Ein junges Mädchen, das der Frau den Gatten nimmt. Welch oft gewähltes, abgebrauchtes Thema! Wie ist es hier gestaltet! Und das zeigt den großen Könner Siegfried Freiberg; in diesem kleinen Werk wurde die Problematik auf eine ganz neue und fesselnde Art angepackt: die beiden Frauen schreiben einander Briefe. Noch der erste, vielleicht auch der zweite und dritte Brief lassen den Leser nicht allzuviel erwarten. Da sind die Empörung und der Pathos der gekränkten Ehefrau, der es eine Zumutung scheint, mit einer „Person“, die ihr den schon vor langen Jahren Angetrauten nimmt, sich noch zu verständigen — denn letztlich ist jedes Briefschreiben und -lesen, selbst bei der schärfsten Ablehnung des Partners, ein Verständigen — und da sind die Offenheit und entwaffnende Ehrlichkeit des jungen Mädchens.
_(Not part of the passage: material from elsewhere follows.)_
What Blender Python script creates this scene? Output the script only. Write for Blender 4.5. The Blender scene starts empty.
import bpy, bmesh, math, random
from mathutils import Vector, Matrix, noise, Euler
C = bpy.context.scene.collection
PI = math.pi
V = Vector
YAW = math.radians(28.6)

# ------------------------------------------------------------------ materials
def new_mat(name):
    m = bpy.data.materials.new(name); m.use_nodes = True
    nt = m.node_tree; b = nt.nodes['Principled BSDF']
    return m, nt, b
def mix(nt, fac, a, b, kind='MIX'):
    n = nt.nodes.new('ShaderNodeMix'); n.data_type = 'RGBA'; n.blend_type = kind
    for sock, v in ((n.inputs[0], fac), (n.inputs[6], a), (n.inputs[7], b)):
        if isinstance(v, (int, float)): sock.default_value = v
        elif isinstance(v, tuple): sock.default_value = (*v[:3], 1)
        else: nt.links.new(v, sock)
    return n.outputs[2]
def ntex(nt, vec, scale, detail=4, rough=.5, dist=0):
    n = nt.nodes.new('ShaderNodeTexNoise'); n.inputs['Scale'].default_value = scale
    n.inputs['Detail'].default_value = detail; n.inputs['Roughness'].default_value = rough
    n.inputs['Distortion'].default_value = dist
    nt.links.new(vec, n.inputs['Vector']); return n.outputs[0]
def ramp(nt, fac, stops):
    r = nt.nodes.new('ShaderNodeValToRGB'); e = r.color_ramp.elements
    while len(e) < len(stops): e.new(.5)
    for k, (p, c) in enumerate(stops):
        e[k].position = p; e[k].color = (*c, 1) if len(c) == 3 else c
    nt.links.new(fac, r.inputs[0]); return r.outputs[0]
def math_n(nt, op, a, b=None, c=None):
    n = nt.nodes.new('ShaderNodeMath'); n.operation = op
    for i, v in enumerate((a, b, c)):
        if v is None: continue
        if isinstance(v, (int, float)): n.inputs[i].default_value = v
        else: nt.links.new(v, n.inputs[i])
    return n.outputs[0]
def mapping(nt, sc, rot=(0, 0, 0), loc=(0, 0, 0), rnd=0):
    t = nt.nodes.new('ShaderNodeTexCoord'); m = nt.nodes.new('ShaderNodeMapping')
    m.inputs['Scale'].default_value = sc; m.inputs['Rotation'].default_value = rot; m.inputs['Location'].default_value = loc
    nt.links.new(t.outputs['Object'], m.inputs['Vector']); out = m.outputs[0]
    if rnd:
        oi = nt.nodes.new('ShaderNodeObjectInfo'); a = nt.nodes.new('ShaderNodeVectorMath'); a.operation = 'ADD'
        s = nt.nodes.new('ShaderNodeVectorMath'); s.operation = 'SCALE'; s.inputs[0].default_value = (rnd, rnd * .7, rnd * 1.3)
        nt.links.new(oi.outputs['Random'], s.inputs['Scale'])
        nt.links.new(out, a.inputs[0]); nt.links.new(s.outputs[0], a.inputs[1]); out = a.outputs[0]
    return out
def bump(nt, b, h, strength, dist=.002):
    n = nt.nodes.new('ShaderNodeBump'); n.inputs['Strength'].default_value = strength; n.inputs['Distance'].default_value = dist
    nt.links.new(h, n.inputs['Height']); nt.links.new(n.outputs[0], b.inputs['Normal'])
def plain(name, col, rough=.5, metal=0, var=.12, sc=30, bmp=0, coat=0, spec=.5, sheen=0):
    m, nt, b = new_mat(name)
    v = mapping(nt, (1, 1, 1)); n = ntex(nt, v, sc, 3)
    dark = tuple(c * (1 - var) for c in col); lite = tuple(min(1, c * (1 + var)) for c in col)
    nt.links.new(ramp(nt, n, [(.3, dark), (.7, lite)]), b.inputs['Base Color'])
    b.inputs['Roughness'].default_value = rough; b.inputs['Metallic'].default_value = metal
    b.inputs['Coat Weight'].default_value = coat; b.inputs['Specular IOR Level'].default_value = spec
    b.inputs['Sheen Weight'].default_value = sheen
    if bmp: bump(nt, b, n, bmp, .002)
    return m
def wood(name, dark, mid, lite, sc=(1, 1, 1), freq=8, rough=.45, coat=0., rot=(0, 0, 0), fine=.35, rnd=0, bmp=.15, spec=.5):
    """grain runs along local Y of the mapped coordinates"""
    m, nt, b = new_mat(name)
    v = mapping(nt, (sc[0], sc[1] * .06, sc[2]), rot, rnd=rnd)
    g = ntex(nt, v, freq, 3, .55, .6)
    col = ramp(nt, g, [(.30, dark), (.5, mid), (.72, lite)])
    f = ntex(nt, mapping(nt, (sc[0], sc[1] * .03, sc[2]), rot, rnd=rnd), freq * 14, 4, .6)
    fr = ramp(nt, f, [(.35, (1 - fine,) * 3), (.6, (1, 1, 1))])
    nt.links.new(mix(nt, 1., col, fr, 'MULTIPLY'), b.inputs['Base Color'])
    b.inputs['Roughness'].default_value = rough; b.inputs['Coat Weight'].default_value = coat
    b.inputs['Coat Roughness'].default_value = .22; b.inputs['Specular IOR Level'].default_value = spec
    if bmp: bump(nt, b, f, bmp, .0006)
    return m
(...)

Mit jedem neuen Brief kommt die Innigkeit des jungen Menschen, der sich voll Vertrauen an die ältere Gefährtin wendet, mehr zum Ausdruck. Über diese Schreiben könnte man Rilkes Worte setzen: „Wir haben, wo wir lieben, ja nur dies: einander lassenᾠ“; je mehr die Innigkeit des Mädchens zum Ausdruck kommt, um so mehr verlieren die Briefe der Frau an Pathos. Mit jedem neuen Schreiben erfährt das Buch eine Steigerung sowohl im Thematischen als auch im Sprachlichen. Wie schön ist das Bild, wenn Freiberg einmal die junge Iris schreiben läßt: „Ohne Mühe ergibt sich, was plötzlich vor uns ist als Abbild des Fühlens: die silberne Flugspur der Lerchen, die im ununterbrochenen Jubelgesang in die Lüfte steigen. Es ist die Schönheit der Liebe.“

Von dieser Schönheit, aber auch von der seelischen und körperlichen Liebeskraft wird gesprochen. Und wenn es der Frau auch nicht leicht fällt, so gewinnt sie am Ende den Mann, der von den geheimen Fäden, die sich von Frau zu Frau spinnen, nichts ahnt, doch nur durch ihre stille, wirklich grenzenlose Liebe zurück, die so groß ist, daß sie am Ende auch die Rivalin einschließen und sie zur Freundin machen kann.

Es ist ein entzückendes, ein charmantes Buch, ein Buch, das nicht nur die Männer gerne lesen werden, sondern es ist auch ein Buch, das alle Frauen lesen müssen. Wie könnte man es aus der Hand legen, ohne beglückt zu lächeln?